On the other hand, in the algebraic approach, we have one $\ast$-algebra $\mathscr{A}$ and states are linear functionals $\omega : \mathscr{A}\to \mathbb{C}$ such that $\omega(a^\ast a)\in [0,\infty)$ and $\omega(1)=1$.

It is not at all clear how these two things are related.

For a first step, we have the GNS construction. The GNS construction is the following:

GNS Construction: Given a $\ast$-algebra $\mathscr{A}$ and a state $\omega : \mathscr{A}\to \mathbb{C}$ we can construct one Hilbert space $\mathscr{H}_\omega$, one $\ast$-representation $\pi_{\omega} : \mathscr{A}\to \mathscr{A}(\mathscr{H}_\omega)$ and one $\Omega \in \mathscr{H}$ such that $\pi_{\omega}(\mathscr{A})\Omega$ is dense and $$\omega(a)=\langle \Omega ,\pi_\omega(a)\Omega\rangle.$$

Now we have some interesting things:

  1. Every algebraic state $\omega$ gives rise to a whole Hilbert space on which $\omega$ becomes the distinguished $\Omega$ and it produces one mean value on the usual QM sense.

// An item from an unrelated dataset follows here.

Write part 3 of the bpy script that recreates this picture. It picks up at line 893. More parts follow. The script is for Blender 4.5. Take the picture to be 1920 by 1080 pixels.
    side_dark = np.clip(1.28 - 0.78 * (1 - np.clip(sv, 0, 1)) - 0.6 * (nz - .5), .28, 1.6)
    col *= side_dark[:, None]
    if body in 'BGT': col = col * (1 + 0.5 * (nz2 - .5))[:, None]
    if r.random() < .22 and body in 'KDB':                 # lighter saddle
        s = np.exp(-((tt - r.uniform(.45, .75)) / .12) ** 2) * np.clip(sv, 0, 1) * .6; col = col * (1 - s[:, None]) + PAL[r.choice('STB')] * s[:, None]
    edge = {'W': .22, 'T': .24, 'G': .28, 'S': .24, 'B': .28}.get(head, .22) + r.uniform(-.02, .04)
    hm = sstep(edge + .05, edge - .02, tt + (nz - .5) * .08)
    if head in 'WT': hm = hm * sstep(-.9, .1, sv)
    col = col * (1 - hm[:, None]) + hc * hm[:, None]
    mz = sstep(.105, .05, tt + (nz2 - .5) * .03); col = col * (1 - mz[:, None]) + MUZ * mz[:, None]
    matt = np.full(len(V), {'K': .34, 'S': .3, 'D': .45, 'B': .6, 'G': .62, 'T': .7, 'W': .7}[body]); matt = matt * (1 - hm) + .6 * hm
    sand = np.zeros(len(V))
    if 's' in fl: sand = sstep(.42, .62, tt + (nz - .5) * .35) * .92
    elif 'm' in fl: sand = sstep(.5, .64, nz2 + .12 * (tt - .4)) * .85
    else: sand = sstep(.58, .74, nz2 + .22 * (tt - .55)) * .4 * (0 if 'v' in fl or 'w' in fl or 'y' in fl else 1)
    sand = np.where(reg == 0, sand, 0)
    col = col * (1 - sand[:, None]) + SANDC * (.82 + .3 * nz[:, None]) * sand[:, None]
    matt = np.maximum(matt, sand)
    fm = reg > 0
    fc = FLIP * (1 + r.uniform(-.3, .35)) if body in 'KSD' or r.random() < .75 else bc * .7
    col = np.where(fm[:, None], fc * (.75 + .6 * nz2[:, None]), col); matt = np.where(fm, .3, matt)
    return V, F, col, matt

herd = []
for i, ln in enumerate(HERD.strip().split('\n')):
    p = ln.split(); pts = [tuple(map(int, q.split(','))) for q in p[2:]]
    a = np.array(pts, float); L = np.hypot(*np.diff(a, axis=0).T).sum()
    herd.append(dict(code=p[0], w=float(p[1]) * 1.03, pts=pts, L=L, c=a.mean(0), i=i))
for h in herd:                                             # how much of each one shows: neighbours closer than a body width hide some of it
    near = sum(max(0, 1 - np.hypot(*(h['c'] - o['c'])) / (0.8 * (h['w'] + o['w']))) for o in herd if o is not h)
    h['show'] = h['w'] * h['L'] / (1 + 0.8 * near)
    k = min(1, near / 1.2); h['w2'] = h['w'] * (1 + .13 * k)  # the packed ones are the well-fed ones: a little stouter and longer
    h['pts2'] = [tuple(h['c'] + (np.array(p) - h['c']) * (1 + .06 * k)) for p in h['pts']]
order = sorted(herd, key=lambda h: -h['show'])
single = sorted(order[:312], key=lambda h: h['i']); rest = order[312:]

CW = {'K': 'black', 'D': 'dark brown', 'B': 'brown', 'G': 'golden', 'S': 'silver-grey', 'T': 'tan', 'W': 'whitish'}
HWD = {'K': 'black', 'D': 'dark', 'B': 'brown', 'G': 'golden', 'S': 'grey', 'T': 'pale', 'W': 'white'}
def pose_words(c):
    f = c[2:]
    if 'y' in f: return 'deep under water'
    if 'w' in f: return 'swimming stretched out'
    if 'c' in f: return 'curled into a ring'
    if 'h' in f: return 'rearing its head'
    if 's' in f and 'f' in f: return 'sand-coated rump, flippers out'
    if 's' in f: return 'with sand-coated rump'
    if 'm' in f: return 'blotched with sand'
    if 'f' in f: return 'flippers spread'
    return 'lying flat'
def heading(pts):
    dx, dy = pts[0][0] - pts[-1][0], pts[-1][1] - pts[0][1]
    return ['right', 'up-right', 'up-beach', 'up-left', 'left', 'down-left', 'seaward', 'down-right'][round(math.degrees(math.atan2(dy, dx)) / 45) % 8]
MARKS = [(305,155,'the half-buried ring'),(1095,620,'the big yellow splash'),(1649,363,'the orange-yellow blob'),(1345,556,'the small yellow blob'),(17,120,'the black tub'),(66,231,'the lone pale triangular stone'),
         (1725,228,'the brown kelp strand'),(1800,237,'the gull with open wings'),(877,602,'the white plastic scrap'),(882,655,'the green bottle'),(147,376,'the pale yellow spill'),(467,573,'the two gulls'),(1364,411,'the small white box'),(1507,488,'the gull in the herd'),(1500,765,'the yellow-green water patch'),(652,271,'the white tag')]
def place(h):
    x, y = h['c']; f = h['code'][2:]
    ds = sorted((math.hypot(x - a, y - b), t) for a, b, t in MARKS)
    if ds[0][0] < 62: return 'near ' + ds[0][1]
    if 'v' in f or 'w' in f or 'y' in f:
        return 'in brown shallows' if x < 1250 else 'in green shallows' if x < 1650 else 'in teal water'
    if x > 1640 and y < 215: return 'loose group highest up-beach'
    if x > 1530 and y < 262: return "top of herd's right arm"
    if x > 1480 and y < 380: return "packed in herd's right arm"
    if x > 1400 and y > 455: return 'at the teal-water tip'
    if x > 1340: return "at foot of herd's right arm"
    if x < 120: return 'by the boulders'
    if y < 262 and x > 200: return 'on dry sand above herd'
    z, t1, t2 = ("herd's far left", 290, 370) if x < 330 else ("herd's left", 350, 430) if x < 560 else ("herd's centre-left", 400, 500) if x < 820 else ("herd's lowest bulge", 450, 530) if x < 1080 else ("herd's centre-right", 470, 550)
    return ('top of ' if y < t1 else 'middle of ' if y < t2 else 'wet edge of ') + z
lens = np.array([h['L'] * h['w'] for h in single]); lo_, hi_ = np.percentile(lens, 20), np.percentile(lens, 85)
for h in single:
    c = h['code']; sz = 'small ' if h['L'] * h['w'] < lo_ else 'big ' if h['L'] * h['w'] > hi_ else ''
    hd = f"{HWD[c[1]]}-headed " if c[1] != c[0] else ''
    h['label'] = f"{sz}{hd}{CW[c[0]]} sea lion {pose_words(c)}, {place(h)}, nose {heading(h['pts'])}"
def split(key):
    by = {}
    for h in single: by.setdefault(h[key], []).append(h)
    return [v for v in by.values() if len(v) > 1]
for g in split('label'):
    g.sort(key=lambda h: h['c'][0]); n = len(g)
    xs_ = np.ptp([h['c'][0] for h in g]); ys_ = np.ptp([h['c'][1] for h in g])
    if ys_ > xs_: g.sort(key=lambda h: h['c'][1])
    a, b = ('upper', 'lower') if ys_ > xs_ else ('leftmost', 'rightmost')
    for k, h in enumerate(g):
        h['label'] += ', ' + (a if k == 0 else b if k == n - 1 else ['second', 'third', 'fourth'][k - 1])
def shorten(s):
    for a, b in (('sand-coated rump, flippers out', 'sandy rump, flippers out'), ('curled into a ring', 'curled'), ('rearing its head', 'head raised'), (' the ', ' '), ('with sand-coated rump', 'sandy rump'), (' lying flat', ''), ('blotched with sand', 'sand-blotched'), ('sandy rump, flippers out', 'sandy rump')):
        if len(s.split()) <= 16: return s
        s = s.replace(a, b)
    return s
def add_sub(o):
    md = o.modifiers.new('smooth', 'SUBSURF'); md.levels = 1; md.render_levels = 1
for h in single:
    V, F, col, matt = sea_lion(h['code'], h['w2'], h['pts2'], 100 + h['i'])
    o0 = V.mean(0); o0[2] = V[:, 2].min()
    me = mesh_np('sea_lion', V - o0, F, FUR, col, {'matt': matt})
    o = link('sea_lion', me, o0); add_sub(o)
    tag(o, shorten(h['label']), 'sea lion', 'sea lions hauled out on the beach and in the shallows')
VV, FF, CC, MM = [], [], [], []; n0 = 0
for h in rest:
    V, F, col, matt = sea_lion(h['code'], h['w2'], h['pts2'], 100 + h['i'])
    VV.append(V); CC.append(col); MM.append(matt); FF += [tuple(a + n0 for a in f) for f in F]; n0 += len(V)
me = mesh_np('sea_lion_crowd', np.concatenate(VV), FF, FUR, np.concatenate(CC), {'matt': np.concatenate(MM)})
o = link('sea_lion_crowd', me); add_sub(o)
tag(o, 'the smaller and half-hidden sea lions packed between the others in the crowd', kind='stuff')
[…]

  2. The other unit vectors on the Hilbert space give rise to algebraic states. Actually, if $\Phi\in \mathscr{H}$ we have that $$\omega_\Phi(a)=\langle \Phi, \pi_{\omega}(a)\Phi\rangle$$ is one algebraic state. It is obviously a linear functional and certainly satisfies $\omega_{\Phi}(1)=1$ and $$\omega_{\Phi}(a^\ast a)=\langle \Phi,\pi_{\omega}(a^\ast a)\Phi\rangle=\langle \Phi,\pi_{\omega}(a^\ast)\pi_{\omega}(a)\Phi\rangle=\langle \Phi,\pi_{\omega}(a)^\ast \pi_\omega(a)\Phi\rangle=\langle \pi_\omega(a)\Phi,\pi_{\omega}( a)\Phi\rangle=|\Phi|^2\in [0,+\infty)$$

  3. On the other hand it doesn't seem that every algebraic state gives rise to one usual state in $\mathscr{H}_\omega$. In truth, because of the Riesz representation theorem it would suffice that to every algebraic state $\phi$ there was one algebraic state $\tilde{\Phi}$ on $\mathscr{A}(\mathscr{H}_\omega)$. This in turn requires that $\tilde{\Phi}(\pi_{\omega}(a))=\phi(a)$ thus for this to be true we would need $\pi_\omega$ to be invertible. In other words, the representation must be faithful.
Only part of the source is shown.